Raw data:
= = = =

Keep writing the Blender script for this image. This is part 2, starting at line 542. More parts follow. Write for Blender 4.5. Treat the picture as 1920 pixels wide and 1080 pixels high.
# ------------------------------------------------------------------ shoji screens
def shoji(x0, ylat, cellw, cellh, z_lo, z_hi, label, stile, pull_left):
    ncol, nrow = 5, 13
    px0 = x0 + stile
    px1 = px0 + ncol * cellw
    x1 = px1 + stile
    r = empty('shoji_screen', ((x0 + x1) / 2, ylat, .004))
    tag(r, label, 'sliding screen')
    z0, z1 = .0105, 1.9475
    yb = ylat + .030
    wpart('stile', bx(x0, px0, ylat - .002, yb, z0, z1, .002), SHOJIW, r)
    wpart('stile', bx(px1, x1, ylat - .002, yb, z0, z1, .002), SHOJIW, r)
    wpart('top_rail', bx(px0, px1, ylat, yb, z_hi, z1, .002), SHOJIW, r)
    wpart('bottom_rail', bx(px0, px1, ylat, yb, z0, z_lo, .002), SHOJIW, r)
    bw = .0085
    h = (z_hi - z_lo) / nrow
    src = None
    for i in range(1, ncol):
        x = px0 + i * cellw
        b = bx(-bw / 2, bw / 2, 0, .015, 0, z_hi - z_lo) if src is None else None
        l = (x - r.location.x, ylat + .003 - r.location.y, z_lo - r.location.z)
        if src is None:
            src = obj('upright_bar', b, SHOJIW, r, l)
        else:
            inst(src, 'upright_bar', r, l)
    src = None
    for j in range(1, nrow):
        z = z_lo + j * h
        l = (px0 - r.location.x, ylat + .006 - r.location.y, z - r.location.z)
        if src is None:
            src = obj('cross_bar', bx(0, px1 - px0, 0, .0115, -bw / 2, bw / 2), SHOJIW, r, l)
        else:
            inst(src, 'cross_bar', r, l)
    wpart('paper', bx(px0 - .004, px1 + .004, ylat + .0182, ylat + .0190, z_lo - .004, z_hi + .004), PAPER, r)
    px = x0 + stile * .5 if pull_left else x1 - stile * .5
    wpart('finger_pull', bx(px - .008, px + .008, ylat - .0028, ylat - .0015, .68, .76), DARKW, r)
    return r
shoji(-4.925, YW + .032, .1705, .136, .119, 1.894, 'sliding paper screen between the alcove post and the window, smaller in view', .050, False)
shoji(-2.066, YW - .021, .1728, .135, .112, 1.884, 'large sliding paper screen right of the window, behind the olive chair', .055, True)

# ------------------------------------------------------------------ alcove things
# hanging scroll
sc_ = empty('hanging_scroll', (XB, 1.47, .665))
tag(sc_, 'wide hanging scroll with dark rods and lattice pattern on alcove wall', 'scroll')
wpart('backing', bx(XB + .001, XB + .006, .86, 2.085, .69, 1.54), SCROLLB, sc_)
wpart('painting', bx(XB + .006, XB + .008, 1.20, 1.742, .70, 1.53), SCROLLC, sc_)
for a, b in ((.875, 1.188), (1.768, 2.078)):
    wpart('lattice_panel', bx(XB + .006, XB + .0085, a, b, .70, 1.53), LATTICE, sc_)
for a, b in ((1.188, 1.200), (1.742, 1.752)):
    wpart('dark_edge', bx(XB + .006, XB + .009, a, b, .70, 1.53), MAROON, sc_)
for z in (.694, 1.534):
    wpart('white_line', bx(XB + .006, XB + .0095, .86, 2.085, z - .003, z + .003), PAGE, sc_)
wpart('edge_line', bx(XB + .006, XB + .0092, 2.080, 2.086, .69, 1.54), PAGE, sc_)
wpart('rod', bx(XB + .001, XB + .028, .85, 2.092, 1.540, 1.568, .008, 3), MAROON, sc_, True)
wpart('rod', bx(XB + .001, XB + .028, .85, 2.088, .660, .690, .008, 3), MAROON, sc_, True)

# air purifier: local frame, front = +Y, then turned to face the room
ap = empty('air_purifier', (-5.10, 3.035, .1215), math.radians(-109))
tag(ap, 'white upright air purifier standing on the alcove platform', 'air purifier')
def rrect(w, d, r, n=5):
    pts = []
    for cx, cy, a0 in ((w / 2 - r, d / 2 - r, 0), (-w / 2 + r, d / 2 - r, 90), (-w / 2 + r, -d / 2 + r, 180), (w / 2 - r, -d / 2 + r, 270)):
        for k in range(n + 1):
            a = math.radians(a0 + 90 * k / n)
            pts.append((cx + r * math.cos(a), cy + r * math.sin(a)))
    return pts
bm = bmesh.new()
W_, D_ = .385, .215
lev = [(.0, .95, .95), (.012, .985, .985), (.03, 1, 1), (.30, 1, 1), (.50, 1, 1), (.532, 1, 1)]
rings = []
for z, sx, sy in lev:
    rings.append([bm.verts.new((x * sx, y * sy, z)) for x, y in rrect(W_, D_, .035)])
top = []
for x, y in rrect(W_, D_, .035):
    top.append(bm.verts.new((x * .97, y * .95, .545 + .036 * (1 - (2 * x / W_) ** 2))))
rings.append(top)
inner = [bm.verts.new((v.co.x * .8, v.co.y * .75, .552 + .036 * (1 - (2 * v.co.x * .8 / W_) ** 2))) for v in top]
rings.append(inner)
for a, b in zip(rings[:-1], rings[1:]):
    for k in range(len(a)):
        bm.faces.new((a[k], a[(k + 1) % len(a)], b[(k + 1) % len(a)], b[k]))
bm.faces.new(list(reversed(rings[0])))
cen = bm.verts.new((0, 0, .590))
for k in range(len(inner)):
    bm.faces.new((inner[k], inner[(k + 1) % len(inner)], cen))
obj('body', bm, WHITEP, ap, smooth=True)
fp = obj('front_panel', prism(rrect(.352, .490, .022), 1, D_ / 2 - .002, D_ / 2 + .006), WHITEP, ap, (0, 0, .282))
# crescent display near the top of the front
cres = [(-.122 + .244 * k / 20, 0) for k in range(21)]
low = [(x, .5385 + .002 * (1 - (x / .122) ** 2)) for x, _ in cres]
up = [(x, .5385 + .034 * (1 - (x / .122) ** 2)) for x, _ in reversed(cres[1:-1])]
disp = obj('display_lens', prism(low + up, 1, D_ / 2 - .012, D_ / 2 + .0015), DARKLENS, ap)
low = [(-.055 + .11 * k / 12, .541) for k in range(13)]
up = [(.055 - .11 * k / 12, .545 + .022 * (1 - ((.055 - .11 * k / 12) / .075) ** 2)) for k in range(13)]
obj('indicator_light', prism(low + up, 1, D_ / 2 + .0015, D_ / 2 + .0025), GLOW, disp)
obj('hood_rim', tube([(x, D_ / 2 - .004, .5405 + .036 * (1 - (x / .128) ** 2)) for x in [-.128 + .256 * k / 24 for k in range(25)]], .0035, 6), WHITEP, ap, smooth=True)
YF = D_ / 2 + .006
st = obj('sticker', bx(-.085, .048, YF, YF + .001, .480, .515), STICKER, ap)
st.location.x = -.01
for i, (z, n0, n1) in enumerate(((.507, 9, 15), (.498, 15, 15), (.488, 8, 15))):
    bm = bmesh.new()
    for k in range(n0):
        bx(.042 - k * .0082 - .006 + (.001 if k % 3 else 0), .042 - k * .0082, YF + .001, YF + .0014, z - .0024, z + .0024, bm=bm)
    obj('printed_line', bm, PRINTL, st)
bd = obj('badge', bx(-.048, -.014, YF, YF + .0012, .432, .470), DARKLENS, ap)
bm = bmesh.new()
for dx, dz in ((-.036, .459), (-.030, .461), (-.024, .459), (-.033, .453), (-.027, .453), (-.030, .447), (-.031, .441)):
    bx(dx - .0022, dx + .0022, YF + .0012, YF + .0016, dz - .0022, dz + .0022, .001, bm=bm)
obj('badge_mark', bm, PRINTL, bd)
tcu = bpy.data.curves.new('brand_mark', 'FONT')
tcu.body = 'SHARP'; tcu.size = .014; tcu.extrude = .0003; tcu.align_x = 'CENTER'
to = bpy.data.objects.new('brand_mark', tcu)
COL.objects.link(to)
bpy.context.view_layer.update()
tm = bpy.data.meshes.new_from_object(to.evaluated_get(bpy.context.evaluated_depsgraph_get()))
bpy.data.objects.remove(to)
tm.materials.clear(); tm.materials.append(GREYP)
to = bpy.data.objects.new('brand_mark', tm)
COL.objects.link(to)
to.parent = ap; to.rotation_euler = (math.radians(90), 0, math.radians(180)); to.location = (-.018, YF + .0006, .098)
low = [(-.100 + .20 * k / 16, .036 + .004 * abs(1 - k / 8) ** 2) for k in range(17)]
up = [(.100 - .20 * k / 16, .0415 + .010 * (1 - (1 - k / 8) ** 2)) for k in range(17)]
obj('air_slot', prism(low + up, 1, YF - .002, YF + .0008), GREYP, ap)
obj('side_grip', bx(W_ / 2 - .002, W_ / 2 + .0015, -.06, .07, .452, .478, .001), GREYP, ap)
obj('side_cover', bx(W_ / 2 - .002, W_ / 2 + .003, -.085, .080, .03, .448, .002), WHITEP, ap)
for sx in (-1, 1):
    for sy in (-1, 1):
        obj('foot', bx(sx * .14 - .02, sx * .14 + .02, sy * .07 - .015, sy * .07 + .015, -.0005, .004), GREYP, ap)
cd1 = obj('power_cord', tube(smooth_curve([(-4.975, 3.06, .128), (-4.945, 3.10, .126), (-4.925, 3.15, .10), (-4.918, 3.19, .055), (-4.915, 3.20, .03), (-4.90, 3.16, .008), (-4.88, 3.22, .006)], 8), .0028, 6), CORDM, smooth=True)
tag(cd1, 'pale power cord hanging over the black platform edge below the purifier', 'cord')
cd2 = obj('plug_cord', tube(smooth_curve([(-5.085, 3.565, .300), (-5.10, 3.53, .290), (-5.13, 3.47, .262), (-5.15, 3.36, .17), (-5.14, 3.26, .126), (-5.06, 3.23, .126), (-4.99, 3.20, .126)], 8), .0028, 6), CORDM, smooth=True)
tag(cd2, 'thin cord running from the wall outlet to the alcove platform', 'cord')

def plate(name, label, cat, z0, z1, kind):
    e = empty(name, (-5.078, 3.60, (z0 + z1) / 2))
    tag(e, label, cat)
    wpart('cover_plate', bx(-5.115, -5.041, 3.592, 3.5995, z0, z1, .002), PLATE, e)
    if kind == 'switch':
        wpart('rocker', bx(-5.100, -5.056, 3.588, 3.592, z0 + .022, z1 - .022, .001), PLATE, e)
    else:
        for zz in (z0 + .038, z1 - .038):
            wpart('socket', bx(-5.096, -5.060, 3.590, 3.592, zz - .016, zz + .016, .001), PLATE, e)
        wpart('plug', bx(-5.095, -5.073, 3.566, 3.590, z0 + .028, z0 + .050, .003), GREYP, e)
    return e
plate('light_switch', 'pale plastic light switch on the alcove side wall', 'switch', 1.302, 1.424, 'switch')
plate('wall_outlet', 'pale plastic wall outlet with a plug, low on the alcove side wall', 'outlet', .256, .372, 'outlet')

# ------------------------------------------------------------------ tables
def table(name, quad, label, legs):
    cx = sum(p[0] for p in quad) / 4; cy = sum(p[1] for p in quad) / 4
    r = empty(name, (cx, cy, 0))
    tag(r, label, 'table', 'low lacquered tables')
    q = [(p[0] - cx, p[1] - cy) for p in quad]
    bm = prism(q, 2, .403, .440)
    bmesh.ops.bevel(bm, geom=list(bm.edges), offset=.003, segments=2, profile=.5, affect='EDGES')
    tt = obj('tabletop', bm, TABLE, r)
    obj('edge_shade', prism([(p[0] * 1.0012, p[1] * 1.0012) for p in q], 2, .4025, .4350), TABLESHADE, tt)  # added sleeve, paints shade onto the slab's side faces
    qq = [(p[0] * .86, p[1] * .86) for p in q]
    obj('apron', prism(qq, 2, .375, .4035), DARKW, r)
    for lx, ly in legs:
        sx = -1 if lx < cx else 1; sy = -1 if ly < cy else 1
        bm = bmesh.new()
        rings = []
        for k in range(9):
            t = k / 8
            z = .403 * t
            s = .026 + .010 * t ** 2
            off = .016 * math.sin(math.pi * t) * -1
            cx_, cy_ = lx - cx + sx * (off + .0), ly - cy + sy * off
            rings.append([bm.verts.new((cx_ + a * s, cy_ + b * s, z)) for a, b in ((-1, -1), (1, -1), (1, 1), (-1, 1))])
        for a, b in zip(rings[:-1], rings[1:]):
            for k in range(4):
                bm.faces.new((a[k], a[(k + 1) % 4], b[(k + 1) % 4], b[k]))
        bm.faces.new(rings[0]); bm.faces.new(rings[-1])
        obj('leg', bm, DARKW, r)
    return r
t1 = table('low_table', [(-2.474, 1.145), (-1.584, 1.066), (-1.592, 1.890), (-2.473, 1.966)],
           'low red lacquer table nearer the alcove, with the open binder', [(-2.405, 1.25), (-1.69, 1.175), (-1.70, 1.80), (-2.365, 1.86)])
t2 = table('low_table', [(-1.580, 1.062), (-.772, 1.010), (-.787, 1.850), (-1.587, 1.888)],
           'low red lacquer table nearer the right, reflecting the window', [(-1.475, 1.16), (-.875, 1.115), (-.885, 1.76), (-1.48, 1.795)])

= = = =

Directions for this task: Copy all lines in the listing above where the string "wide" appears.

Output for this exercise:
Keep writing the Blender script for this image. This is part 2, starting at line 542. More parts follow. Write for Blender 4.5. Treat the picture as 1920 pixels wide and 1080 pixels high.
tag(sc_, 'wide hanging scroll with dark rods and lattice pattern on alcove wall', 'scroll')